Teresa Tinsley examines the varied experiences of merchants, sailors, diplomats and prisoners of war, highlighting cases of persecution, conversion, ambivalence, and cultural adaptation. Paying close attention to an impressive assemblage of original sources, Tinsley challenges exaggerated claims about the cruelty and scale of the Inquisition’s actions against the English, which fed contemporary anti-Spanish propaganda and continue to colour perceptions of early modern globalisation and European colonisation today. She shows that there were witnesses, litigants and collaborators as well as defendants, not all were Protestant, very few were treated harshly and most attempted, with variable success, to bridge the Reformation gap between Elizabeth’s Protestant England and Philip II’s post-Tridentine Spain.
Their stories provide not only a comprehensive rebuttal of notions derived from the Black Legend, but also privileged access to the historical reality of the lives of individuals at the interface of opposed religious cultures. Cross cultural contact – whether through trade or maritime conflict – brought individuals face to face with differences in religious faith and practice and those interrogated by the Inquisition were required to articulate these.
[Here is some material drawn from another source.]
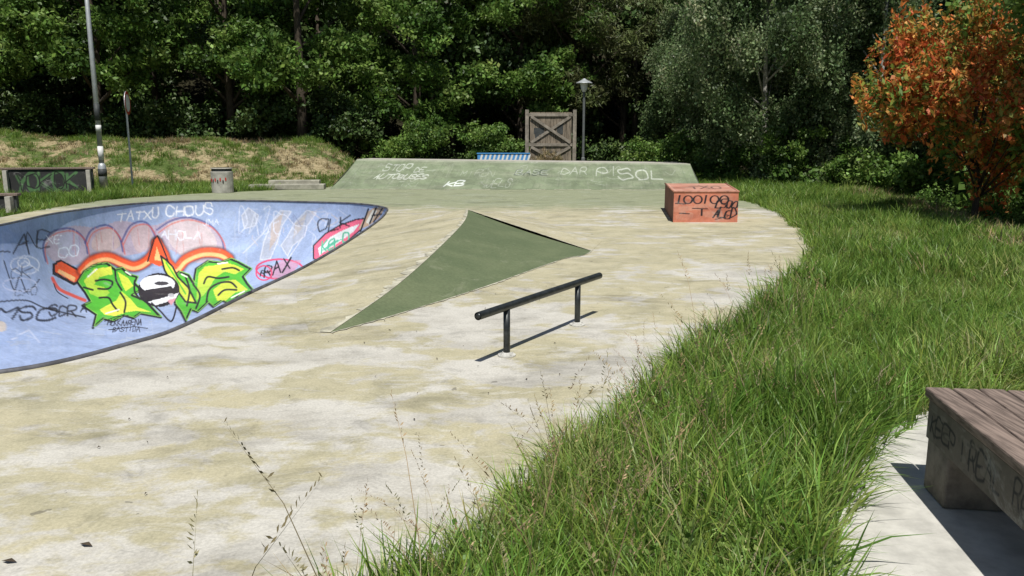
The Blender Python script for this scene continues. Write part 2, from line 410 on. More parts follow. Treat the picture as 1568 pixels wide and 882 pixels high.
c.grad([(128,430),(144,412),(170,408),(172,420),(152,424),(144,436),(160,440),(168,448),(158,458),(138,450)],(.72,.74,.08),(.3,.62,.06),408,458)
c.grad([(152,474),(178,460),(186,446),(200,458),(210,470),(232,478),(208,476),(194,478),(176,484),(160,482)],(.5,.68,.06),(.75,.76,.1),446,484)
c.fill([(180,416),(196,426),(204,438),(192,446),(186,434)],YL)
for q in ([(146,430),(160,428),(172,432),(166,442),(150,442)],[(152,456),(166,456),(172,466),(180,476)],[(184,448),(192,462),(190,478)],[(206,430),(206,446),(214,458)],[(128,440),(142,444)],[(176,414),(178,430),(186,444)]): c.curve(q,3,K)
sp_=[(246,392),(254,398),(264,408),(272,424),(288,440),(300,464),(284,462),(272,446),(262,432),(252,414)]
c.fill(sp_,YL); c.stroke(sp_,3,K,closed=True); c.stroke([(254,402),(268,424),(284,450)],2.5,G)
c.grad([(304,418),(314,408),(332,406),(344,402),(360,406),(374,412),(360,420),(344,416),(330,424),(322,438),(312,452),(300,460),(302,440)],(.72,.74,.08),(.3,.6,.06),402,460)
c.fill([(326,444),(344,430),(360,428),(380,444),(360,448),(346,460),(332,460)],YL)
for q in ([(312,434),(318,424),(334,426),(350,424)],[(316,462),(320,444),(334,434),(352,432),(362,440)],[(284,424),(290,444),(286,468)],[(340,412),(356,410),(366,414)],[(334,452),(344,444),(362,444)],[(296,436),(306,452),(300,472)]): c.curve(q,3,K)
for q in ([(134,424),(148,412)],[(333,404),(348,402)],[(162,480),(182,474)],[(354,456),(374,446)],[(278,420),(286,424)],[(192,416),(200,421)]): c.stroke(q,2,(.85,.9,.75))
c.circ(243,444,32,26,K); c.circ(241,435,27,14,(.75,.77,.8)); c.fill([(222,444),(262,438),(268,448),(246,458),(228,454)],K); c.fill([(226,462),(250,456),(274,448),(268,458),(250,464),(236,468)],(.75,.77,.8)); c.fill([(256,460),(270,456),(262,468)],(.6,.3,.35))
c.circ(247,434,11,3,(.05,.05,.06)); c.circ(262,452,5,3,(.4,.4,.42))
c.curve([(232,464),(245,476),(262,492),(270,470)],2.6,K)
c.text('HOKKAARENA',164,498,4.2,8,1.4,K,.9,slant=.3); c.text('BASTIDA',172,508,5,7,1.2,K,.9,slant=.3); c.stroke([(160,492),(176,485),(196,483)],1.3,K); c.stroke([(166,505),(205,500),(226,503)],1.3,K)
c.text('LA',-4,386,20,28,2.4,K,.85); c.text('NE',40,378,16,20,2.2,K,.8); c.circ(38,406,22,14,(.62,.66,.78),2,a=.9); c.circ(36,402,9,7,(.7,.72,.8),1.8); c.stroke([(20,415),(38,400),(58,414)],2,(.6,.64,.75))
c.curve([(6,400),(14,425),(22,444),(30,425),(42,447),(60,428)],2.0,K,.85); c.text('MSC',-8,488,26,18,3.2,K,.9,slant=.3); c.text('SCR',74,484,12,15,2.8,K,.85,slant=.2); c.text('A',122,478,10,12,2.2,K,.9)
c.curve([(0,462),(40,460),(70,472),(130,486)],2.4,K,.85); c.circ(30,436,26,10,(.5,.54,.7),1.8,a=.8); c.circ(2,500,8,8,(.7,.55,.35),a=.6); c.text('CXO',22,452,9,10,1.4,K,.6)
c.stroke([(18,520),(44,505),(60,524)],1.6,(.5,.55,.7)); c.text('OK',16,425,14,14,1.8,K,.7)
for _ in range(26):
    x=random.uniform(0,250); y=random.uniform(495,550); c.stroke([(x,y),(x+random.uniform(8,40),y+random.uniform(-8,6))],1.3,random.choice([(.48,.53,.63),(.25,.3,.45)]),.5)
FD=(.42,.44,.52)
for q in ([(398,398),(404,370),(416,340),(430,322),(446,324),(432,345),(424,372),(414,396)],[(440,362),(452,340),(470,322),(484,326),(470,346),(466,362),(448,376),(440,392),(430,376)],[(370,330),(380,318),(396,330),(390,346),(374,350)]):
    c.fill(q,FD,.7); c.stroke(q,1.6,(.6,.62,.7),.8,closed=True)
c.fill([(416,342),(434,324),(426,362),(412,384)],(.5,.38,.3),.6); c.fill([(452,342),(470,326),(462,350),(448,366)],(.5,.42,.34),.5)
c.curve([(372,388),(400,360),(430,328),(452,345),(470,350),(440,398)],1.6,(.6,.62,.72),.8); c.text('DAZE',366,356,12,32,1.8,(.58,.62,.74),.7,gap=.5)
for _ in range(34):
    x=random.uniform(360,545); y=random.uniform(318,372); c.curve([(x,y),(x+random.uniform(-10,16),y+random.uniform(-6,10)),(x+random.uniform(-14,20),y+random.uniform(6,26))],random.uniform(1,2),random.choice([(.55,.6,.75),(.5,.5,.58),(.22,.26,.42),(.6,.5,.45)]),.5)
pk=[(480,376),(498,358),(520,345),(545,336),(562,334),(552,352),(524,376),(504,386),(490,400),(480,396)]
c.fill(pk,(.70,.13,.22)); c.fill([(487,380),(506,363),(526,352),(550,343),(542,354),(518,372),(500,383),(489,391)],(.62,.66,.66)); c.fill([(492,384),(512,368),(524,366),(500,382)],(.12,.42,.3))
c.stroke(pk,2.2,K,closed=True)
c.text('KELO',492,388,9,14,2.4,(.08,.38,.25),ang=-.42); c.text('OLK',486,356,14,18,2.2,K,.9,ang=-.2)
c.fill([(548,352),(562,325),(574,317),(590,318),(580,334),(564,346)],(.5,.36,.25)); c.fill([(560,340),(570,322),(578,322),(566,344)],(.7,.68,.6)); c.stroke([(564,320),(552,354)],2.6,K); c.stroke([(576,318),(566,342)],2.6,K); c.stroke([(586,318),(572,340)],2.2,K); c.stroke([(570,330),(584,328)],2.2,K)
c.circ(428,412,36,15,(.58,.06,.15),2.8); c.fill([(404,416),(430,400),(462,398),(450,416),(420,428)],(.58,.22,.32),.6); c.text('RAX',404,424,12,17,2.5,K,ang=-.3); c.circ(404,418,12,11,(.58,.06,.15),2.2); c.text('R',399,422,7,8,1.6,K)
mesh_np('painted_shell',V,F[:,::-1],[M_paint],bowl,True,c.c)
b=MB(); pr=[(x,y,.004) for x,y in rim]; b.tube(pr+[pr[0],pr[1]],.024,8,cap=False); b.obj('coping',[M_rim],bowl,smooth=True)

# ------------------------------------------------------------------ hip
hip=empty('skate_hip')
Rr=catmull([(-1.56,6.66,.004),(-1.19,8.2,.15),(-.92,10.8,.27),(-.79,13.3,.33),(-.84,15.3,.35)],8,False)
Ee=catmull([(-1.56,6.66,.004),(-1.13,7.35,.004),(-.325,8.87,.004),(.69,11.05,.004),(1.02,11.45,.004),(1.2,11.95,.004)],8,False)
def resamp(P,n):
    d=np.concatenate([[0],np.cumsum(np.linalg.norm(np.diff(P,axis=0),axis=1))]); t=np.linspace(0,d[-1],n)
    return np.stack([np.interp(t,d,P[:,k]) for k in range(3)],1)
n=50; Rr=resamp(Rr,n); Ee=resamp(Ee,n)
def ruled(A,B,m,name,mat,bow=0,parent=hip,flip=False):
    rows=[A+(B-A)*t+np.array([0,0,1])*(-bow*4*t*(1-t)*(np.linalg.norm(B-A,axis=1)[:,None]/3)) for t in np.linspace(0,1,m)]
    V=np.concatenate(rows); k=len(A); ii,jj=np.meshgrid(np.arange(k-1),np.arange(m-1)); a=(jj*k+ii).ravel()
    F=np.stack([a,a+1,a+k+1,a+k],1)
    if flip: F=F[:,::-1]
    return mesh_np(name,V,F,[mat],parent)
ruled(Rr,Ee,12,'olive_face',M_olive,.03,flip=True)
Lf=resamp(catmull([(-1.75,6.7,.003),(-2.45,9,.003),(-2.6,12,.003),(-2.62,15,.003),(-2.6,17.5,.003)],8,False),n)
ruled(Rr,Lf,12,'deck_face',M_deck,.0)
b=MB(); T0=tuple(Rr[-1]); T1=tuple(Ee[-1])
D1=(-2.6,17.5,.003); D2=(-1.2,18.6,.003); D3=(.6,16.8,.003); D4=(1.5,13.2,.003)
b.v=[T0,T1,D1,D2,D3,D4]; b.f=[(0,2,3)[::-1],(0,3,4)[::-1],(0,4,5)[::-1],(0,5,1)[::-1]]; b.m=[0]*4; b.obj('back_face',[M_conc],hip)
BC=Rr[-1]+(Ee[-1]-Rr[-1])*np.linspace(0,1,24)[:,None]
def strip(P,wd,name,lift,to):
    out=[]; r_=0
    for i in range(len(P)):
        r_=.6*r_+.4*rng.uniform(-1.6,1.6); ww=max(.004,wd*(1+r_)); d=np.array(to[i])-P[i]; L_=np.linalg.norm(d)
        f=min(ww/max(L_,1e-3),1); out+= [P[i]+[0,0,lift],P[i]+d*f+[0,0,lift]]
    V=np.array(out); k=len(P); F=np.array([[2*i,2*i+1,2*i+3,2*i+2] for i in range(k-1)])
    return mesh_np(name,V,F,[M_worn],hip,False)
Rf=resamp(Rr,180); strip(Rf,.085,'worn_ridge',.005,resamp(Lf,180))
Ef=resamp(Ee,180); strip(Ef,.022,'worn_lower_edge',.003,Ef+np.array([.4,-.35,0]))
strip(resamp(BC,60),.03,'worn_back_edge',.003,resamp(BC,60)+np.array([.3,.3,-.04]))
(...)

This has resulted in a unique corpus of historical evidence which exposes the multi-dimensional and fluid nature of religious affiliation, nationhood, and personal identity which drove conflict between the two nations.

Teresa Tinsley obtained her PhD in History from the University of Exeter, UK in 2019. She is the author of Reconciliation and Resistance in Early Modern Spain (Bloomsbury Academic, 2022) and numerous articles exploring 15th and 16th Spanish history, published in English and Spanish respectively.